Aquamarine1029 · 22/04/2023 19:25

See a solicitor at your very first opportunity, and don't leave your home. It will have to be sold or he will have to buy you out.

adriftabroad · 22/04/2023 19:28

Do not leave your home. I repeat do not leave your home. See a lawyer asap- A good, recommended family lawyer.

Chocolatepancakes11 · 22/04/2023 19:42

Thank you all.
Regarding money, I have a job and pay half of all bills plus fund everything for my DC as he doesn’t see why I shouldn’t pay for everything for her. I have access to my own money obviously but I don’t have access to anything more - there is no family pot. I tried many times whilst I was pregnant to ask for things to be reviewed and for transparency with money but he refused and wouldn’t engage so we are where we are.

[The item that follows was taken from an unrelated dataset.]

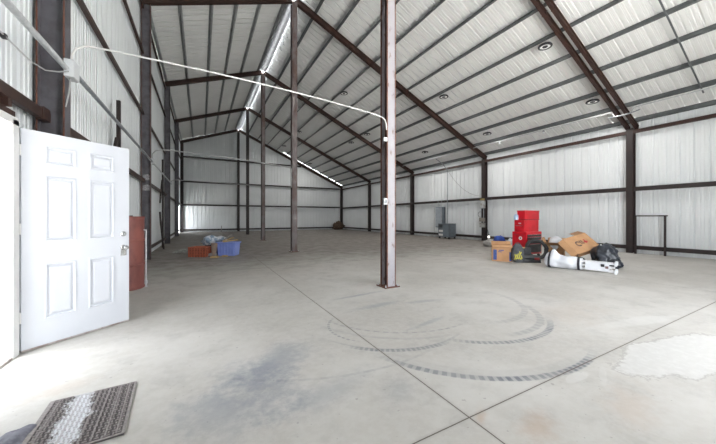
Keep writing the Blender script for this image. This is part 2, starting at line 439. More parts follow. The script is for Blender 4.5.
# rafters
prof = ibeam(.20, .15)
def rafter(label, y, side, group, w=.14, dp=.20):
    if side == 'R': p, q, n, c = V((13.25, y, zbR(13.25))), V((RX, y, zbR(RX))), nR, cR
    else: p, q, n, c = V((-1.50, y, zbL(-1.50))), V((RX, y, zbL(RX))), nL, cL
    t = thing('roof_rafter', label, 'rafter', tuple(p), 0, group, 'thing')
    mb = MB(); mb.prism(ibeam(dp, w), p + n * dp / 2, q + n * dp / 2, n, V((0, 1, 0)))
    mb.build('beam', red_iron, t)
    d = (q - p).normalized()
    for f in ((.0, .012), (.5, .016)) if side == 'R' else ((.0, .012),):
        c0 = p.lerp(q, f[0])
        MB().obox(c0 - V((0, w / 2 + .01, 0)) - n * .012, d * f[1], V((0, w + .02, 0)), n * (dp + .012)).build('splice_plate', red_iron, t)
    return t
gr = 'rafters under the roof'
rafter('right slope roof rafter nearest the camera, far one of the close brown pair', FY[0] + .165, 'R', gr, .085, .15)
rafter('right slope roof rafter nearest the camera, near one of the close brown pair', FY[0] - .065, 'R', gr, .085, .15)
for i in (1, 2, 3, 4): rafter(['', 'brown rafter on the right slope ending above the electrical gear column', 'brown rafter on the right slope, third frame from the camera', 'dark rafter on the right slope, last frame before the gable', 'dark rafter on the right slope along the far gable wall'][i], FY[i], 'R', gr)
for i in range(5): rafter(['brown rafter on the left slope nearest the camera, above the white door', 'brown rafter on the left slope crossing the top of the picture', 'brown rafter on the left slope, third frame from the camera', 'dark rafter on the left slope, last frame before the gable', 'dark rafter on the left slope along the far gable wall'][i], FY[i], 'L', gr)
# purlins: Z sections on top of the rafters
def zsec(h=.195, fl_=.055, t=.006): return [(-t, 0), (fl_, 0), (fl_, t), (0, t), (0, h), (-fl_ - t, h), (-fl_ - t, h - t), (-t, h - t)]
PX_R = [13.22, 12.43, 11.57, 10.70, 9.83, 8.97, 8.10, 7.23, 6.36, 5.49, 4.62, 3.75]
NUMW = ['lowest', 'second', 'third', 'fourth', 'fifth', 'sixth', 'seventh', 'eighth', 'ninth', 'tenth', 'eleventh', 'twelfth']
for k, x in enumerate(PX_R):
    z = zbR(x) + TR
    mb = MB().prism(zsec(), (x, Y0 + .02, z), (x, Y1 - .03, z), V((-cR, 0, SR * cR)), nR)
    tag(mb.build('roof_purlin', purlin_grey), f'grey roof purlin on the right slope, {NUMW[k]} up from the right eave', 'purlin', 'roof purlins of the right slope', 'thing')
PX_L = [-1.42, -.58, .32, 1.09, 1.86, 2.73]
for k, x in enumerate(PX_L):
    z = zbL(x) + TL
    mb = MB().prism(zsec(.10, .045), (x, Y0 + .02, z), (x, Y1 - .03, z), V((cL, 0, SL * cL)), nL)
    tag(mb.build('roof_purlin', purlin_pale), f'grey roof purlin on the left slope, {NUMW[k]} up from the left eave', 'purlin', 'roof purlins of the left slope', 'thing')
# ridge liner under the peak, made translucent so the strip looks bright
mb = MB()
for j in range(4):
    vs = []
    for yy in (FY[j] + .11, FY[j + 1] - .11):
        for i in range(17):
            a = PI + PI * i / 16; vs.append((RX + .20 * math.cos(a), yy, zbR(RX) + .29 + .16 * math.sin(a)))
    mb.add(vs, [(i, i + 1, 17 + i + 1, 17 + i) for i in range(16)])
tag(mb.build('ridge_liner', ridge_glow, smooth=True, autosmooth=50), 'pale strip running under the roof peak, made translucent to glow with daylight', 'liner', None, 'thing')
# hooks beside the liner
for k, yy in enumerate((10.9, 11.5, 12.0, 12.6, 13.2, 13.7)):
    x = RX + .33; z = zpR(x) - .02
    mb = MB().tube([(x, yy, z), (x, yy, z - .16), (x + .02, yy + .03, z - .2), (x + .05, yy + .03, z - .18)], .008, 6)
    tag(mb.build('wire_hanger', black_plastic), 'short black wire hanger under the roof beside the silver ridge liner', 'hanger', 'wire hangers beside the ridge liner')

# girts
def csec(h, d=.09, t=.008): return [(0, -h / 2), (d, -h / 2), (d, -h / 2 + t), (t, -h / 2 + t), (t, h / 2 - t), (d, h / 2 - t), (d, h / 2), (0, h / 2)]
def girt_run(label, p, q, into, h, mat, group, d=.09):
    mb = MB().prism(csec(h, d), p, q, V(into), V((0, 0, 1)))
    return tag(mb.build('wall_girt', mat), label, 'girt', group, 'thing')
W = [('low', .21, .13), ('middle', 2.22, .14), ('high', 4.20, .11)]
for nm, z, h in W:
    girt_run({'low': 'dark girt along the foot of the right wall', 'middle': 'dark girt along the middle of the right wall', 'high': 'brown girt along the right wall just below the eave'}[nm],
             (13.10, Y0 + .05, z), (13.10, Y1 - .1, z), (1, 0, 0), h, red_iron if nm == 'high' else dark_iron, 'girts of the right wall')
for nm, z, h, a0 in (('low', .25, .09, 4.0), ('second', 2.30, .10, -1.6), ('third', 4.24, .06, -1.6), ('fourth', 6.0, .06, -1.6), ('top', 7.32, .08, -1.6)):
    girt_run({'low': 'dark girt along the foot of the left wall beyond the door', 'second': 'red brown girt along the left wall just above the door', 'third': 'red brown girt along the left wall, second above the door',
              'fourth': 'red brown girt along the left wall, third above the door', 'top': 'dark girt along the top of the left wall under the eave'}[nm],
             (-1.42 if nm == 'second' else -1.45, a0, z), (-1.42 if nm == 'second' else -1.45, GY0 if nm == 'low' else Y1 - .1, z), (-1, 0, 0), h, red_iron, 'girts of the left wall', .06)
for nm, z, h in (('lowest', .19, .13), ('second', 2.30, .13), ('third', 4.25, .13), ('fourth', 6.31, .13)):
    x1 = 13.0 if z < 4.5 else RX + (zbR(RX) - z) / SR - .1
    girt_run(f'dark girt across the far gable wall, {nm} from the floor', (-1.3, Y1 - .2, z), (x1, Y1 - .2, z), (0, 1, 0), h, dark_iron, 'girts of the far gable wall')
# girts carried on frames need clips; the clip by the near left column shows
mb = MB().box(-1.47, -1.405, FY[0] - .20, FY[0] - .06, 2.24, 2.37); mb.build
tag(mb.build('girt_clip', red_iron, bevel=.006), 'red brown steel clip on the near left column above the door hinge side', 'clip')
# steel trim above the walk door
mb = MB().box(-1.52, -1.46, DY0 - .14, DY1 - .02, 2.125, 2.18).box(-1.50, -1.425, DY1 - .22, DY1 - .16, 2.18, 2.25).box(-1.50, -1.42, DY0 - .1, DY0 - .02, 2.18, 2.25)
mb.box(-1.52, -1.47, DY0 - .1, DY1 - .22, 2.18, 2.25)
tag(mb.build('steel_lintel', red_iron, bevel=.004), 'red brown steel lintel above the white walk door frame', 'lintel', None, 'thing')
# loose dark posts standing against the left wall
for k, (yy, zt, lab) in enumerate(((7.07, 3.47, 'dark steel post with diagonal kicker against the left wall above the white door'), (14.3, 3.62, 'dark steel post with diagonal kicker against the left wall beyond the stickered column'))):
    t = thing('wall_post', lab, 'post', (-1.42, yy, 0), 0, 'dark posts against the left wall', 'thing')
    MB().box(-1.42, -1.36, yy - .035, yy + .035, 0, zt).build('upright', dark_iron, t)
    MB().obox((-1.44, yy - .04, 2.75), (.05, 0, 0), (0, .07, .03), (0, -.62, -.95)).build('kicker', dark_iron, t)
mb = MB().tube([(-1.25, 13.2, 0.04), (-1.38, 13.55, 1.0), (-1.42, 13.7, 1.45)], .035, 6)
tag(mb.build('steel_bar', dark_iron), 'dark steel bar leaning on the left wall past the stickered column', 'bar')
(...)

I am worried about him being difficult and being stuck financially because I will need to work to live obviously, but I am concerned that he will make it very difficult for me by refusing to pay anything towards our DC. I work full time but I’m on mat leave so I’ll need to figure out how to go back to work if I leave and need to factor in paying full childcare if he won’t contribute (unlikely tbh).

OP posts:
Mischance · 22/04/2023 19:51

Your first port of call needs to be a solicitor who will set you off in the right direction.

Not sure whether you have family or friends where you might stay in the interim to you finally getting your own accommodation.

It really does sound as though you need to be away from this man; and I send lots of luck in getting it all sorted and making a proper life for you and your child. And in the meantime tell him he can stick his dick somewhere else.

oviraptor21 · 22/04/2023 19:53

Once separated he won't have much a choice about paying for his child. Have a look at the child maintenance calculator on gov.uk. if he's employed it will be hard for him to weasel his way out of at least paying something.